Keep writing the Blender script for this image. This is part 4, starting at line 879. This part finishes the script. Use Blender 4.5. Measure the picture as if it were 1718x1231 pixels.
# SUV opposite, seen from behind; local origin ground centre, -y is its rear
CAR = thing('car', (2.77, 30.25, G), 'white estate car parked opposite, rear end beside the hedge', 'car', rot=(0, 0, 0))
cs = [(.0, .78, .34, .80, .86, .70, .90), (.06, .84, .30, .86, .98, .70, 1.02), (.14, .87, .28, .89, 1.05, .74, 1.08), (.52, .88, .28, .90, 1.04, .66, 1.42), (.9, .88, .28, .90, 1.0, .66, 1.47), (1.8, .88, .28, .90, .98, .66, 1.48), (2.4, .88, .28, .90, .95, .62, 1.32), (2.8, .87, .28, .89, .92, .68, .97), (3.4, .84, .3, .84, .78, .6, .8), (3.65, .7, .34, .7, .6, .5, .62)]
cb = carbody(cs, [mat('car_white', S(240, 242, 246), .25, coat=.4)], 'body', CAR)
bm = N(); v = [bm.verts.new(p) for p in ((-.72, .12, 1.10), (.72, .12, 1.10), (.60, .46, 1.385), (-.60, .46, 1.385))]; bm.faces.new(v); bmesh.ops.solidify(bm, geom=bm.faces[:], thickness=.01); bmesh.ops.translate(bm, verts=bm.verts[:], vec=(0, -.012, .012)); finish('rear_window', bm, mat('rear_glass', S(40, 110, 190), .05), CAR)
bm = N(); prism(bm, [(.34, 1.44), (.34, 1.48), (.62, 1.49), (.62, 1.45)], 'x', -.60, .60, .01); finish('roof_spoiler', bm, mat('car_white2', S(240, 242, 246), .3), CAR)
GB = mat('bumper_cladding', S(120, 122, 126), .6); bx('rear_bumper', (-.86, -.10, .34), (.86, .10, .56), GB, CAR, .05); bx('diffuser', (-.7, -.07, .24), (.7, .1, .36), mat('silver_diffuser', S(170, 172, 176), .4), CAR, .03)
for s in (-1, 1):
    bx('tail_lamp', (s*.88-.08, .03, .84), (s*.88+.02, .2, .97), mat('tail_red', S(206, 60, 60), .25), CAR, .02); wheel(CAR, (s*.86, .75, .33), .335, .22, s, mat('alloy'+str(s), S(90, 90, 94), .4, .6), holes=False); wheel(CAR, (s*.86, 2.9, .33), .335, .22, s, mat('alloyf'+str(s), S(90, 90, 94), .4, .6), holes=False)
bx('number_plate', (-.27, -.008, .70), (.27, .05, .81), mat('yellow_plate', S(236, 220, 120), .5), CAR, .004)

*What to do*. Every line of the material must be returned exactly as it appears.

*Task output*.
Keep writing the Blender script for this image. This is part 4, starting at line 879. This part finishes the script. Use Blender 4.5. Measure the picture as if it were 1718x1231 pixels.
# SUV opposite, seen from behind; local origin ground centre, -y is its rear
CAR = thing('car', (2.77, 30.25, G), 'white estate car parked opposite, rear end beside the hedge', 'car', rot=(0, 0, 0))
cs = [(.0, .78, .34, .80, .86, .70, .90), (.06, .84, .30, .86, .98, .70, 1.02), (.14, .87, .28, .89, 1.05, .74, 1.08), (.52, .88, .28, .90, 1.04, .66, 1.42), (.9, .88, .28, .90, 1.0, .66, 1.47), (1.8, .88, .28, .90, .98, .66, 1.48), (2.4, .88, .28, .90, .95, .62, 1.32), (2.8, .87, .28, .89, .92, .68, .97), (3.4, .84, .3, .84, .78, .6, .8), (3.65, .7, .34, .7, .6, .5, .62)]
cb = carbody(cs, [mat('car_white', S(240, 242, 246), .25, coat=.4)], 'body', CAR)
bm = N(); v = [bm.verts.new(p) for p in ((-.72, .12, 1.10), (.72, .12, 1.10), (.60, .46, 1.385), (-.60, .46, 1.385))]; bm.faces.new(v); bmesh.ops.solidify(bm, geom=bm.faces[:], thickness=.01); bmesh.ops.translate(bm, verts=bm.verts[:], vec=(0, -.012, .012)); finish('rear_window', bm, mat('rear_glass', S(40, 110, 190), .05), CAR)
bm = N(); prism(bm, [(.34, 1.44), (.34, 1.48), (.62, 1.49), (.62, 1.45)], 'x', -.60, .60, .01); finish('roof_spoiler', bm, mat('car_white2', S(240, 242, 246), .3), CAR)
GB = mat('bumper_cladding', S(120, 122, 126), .6); bx('rear_bumper', (-.86, -.10, .34), (.86, .10, .56), GB, CAR, .05); bx('diffuser', (-.7, -.07, .24), (.7, .1, .36), mat('silver_diffuser', S(170, 172, 176), .4), CAR, .03)
for s in (-1, 1):
    bx('tail_lamp', (s*.88-.08, .03, .84), (s*.88+.02, .2, .97), mat('tail_red', S(206, 60, 60), .25), CAR, .02); wheel(CAR, (s*.86, .75, .33), .335, .22, s, mat('alloy'+str(s), S(90, 90, 94), .4, .6), holes=False); wheel(CAR, (s*.86, 2.9, .33), .335, .22, s, mat('alloyf'+str(s), S(90, 90, 94), .4, .6), holes=False)
bx('number_plate', (-.27, -.008, .70), (.27, .05, .81), mat('yellow_plate', S(236, 220, 120), .5), CAR, .004)